Revolution!
The Hungarian uprising 50 years later; how it changed the Cold War
So when anti-Communist riots broke out that summer in the Polish city of Poznan, the tone of the debates in Budapest grew even more heated. The government tried to appease the demonstrators by "rehabilitating" former enemies of the state, but the concessions were not enough. By the fall, students were demanding 16 reforms-most of them seeking incremental changes to the existing Communist government but one of them calling for multiparty elections.

Deep freeze. On the eve of the uprising, the map of the world was hopelessly frozen into Soviet and western camps.

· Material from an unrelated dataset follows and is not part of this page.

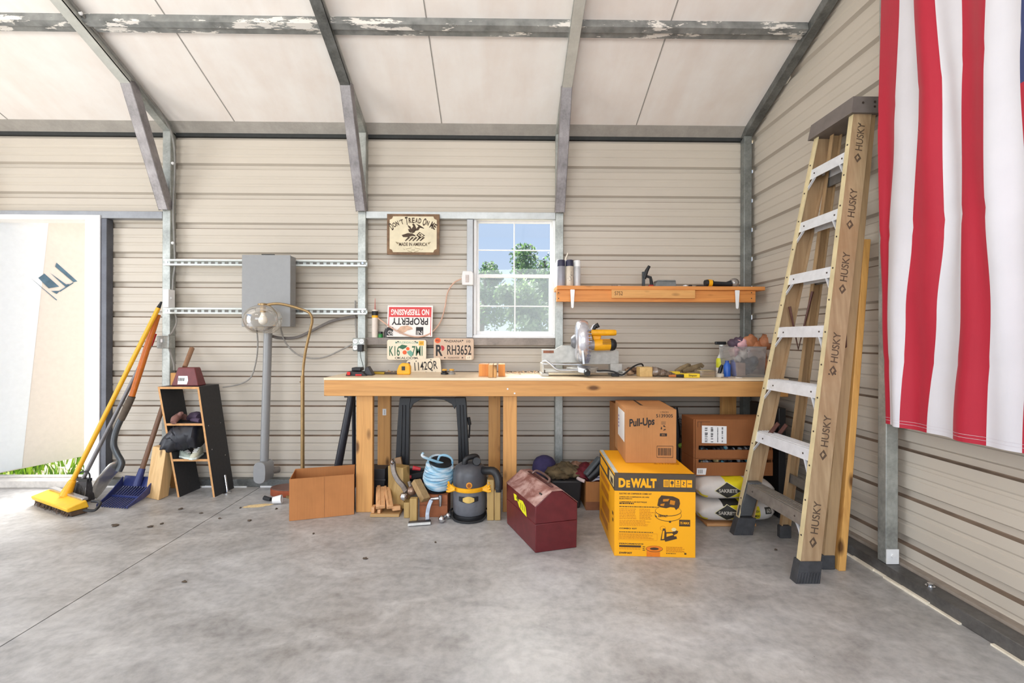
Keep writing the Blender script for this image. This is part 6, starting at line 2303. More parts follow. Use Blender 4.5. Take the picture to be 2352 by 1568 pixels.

Nevertheless, American policy under President Dwight Eisenhower was aimed at freeing Communist-ruled peoples, a goal that fed an extensive propaganda campaign. Secretary of State John Foster Dulles argued in the 1952 election that the Democrats'strategy of simply containing communism was a sign of weakness and should be replaced by a policy of "liberation." Dulles was also a strong proponent of brinksmanship: "The ability to get to the verge without getting into the war is the necessary art," Dulles once said. "If you try to run away from it, if you are scared to go to the brink, you are lost."
Yet when push came to shove-and the Soviets were exceptionally good at shoving-the United States was conspicuously, some would say shamefully, timid about fighting the battles it helped provoke. In Hungary, it provided neither arms nor troops nor financial aid, only humanitarian supplies. To have been more aggressive against the Communist enemy, the thinking went, would have been to invite a thermonuclear apocalypse.
Despite, or perhaps because of, those stakes, American leaders showed a startlingly cynical pragmatism when first faced with a series of small uprisings in East Berlin, Poland, and Czechoslovakia in the early 1950s-revolts for which U.S.propaganda was at least partly responsible. In July 1956, shortly before the Hungarian revolution began, CIA chief Allen Dulles shared that frank viewpoint with a colleague: "The horrible thing in that Czechoslovakian thing was that nobody got killed. I'd have felt much better about that, and the Czechoslovakian people would have stood much higher in the world's estimation, if there had been a thousand or 10 thousand people killed," he said, according to documents in historian David Barrett's recent book, The CIA and Congress: The Untold Story From Truman to Kennedy. "You've got to take some risks," Dulles said, "and you can't make an omelet without breaking eggs."
Surely the CIA director was not hoping for bloodshed; rather, he was bowing to a political reality that was widely shared among fervent anti-Communists in the government. That is, that any show of Communist force against "the captive peoples of Europe" would be a moral victory for the West. Indeed, newly released documents show that then Vice President Richard Nixon told a top-secret meeting of the National Security Council just nine days earlier that "it wouldn't be an unmixed evil, from the point of view of U.S. interest, if the Soviet iron fist were to come down again on the Soviet bloc."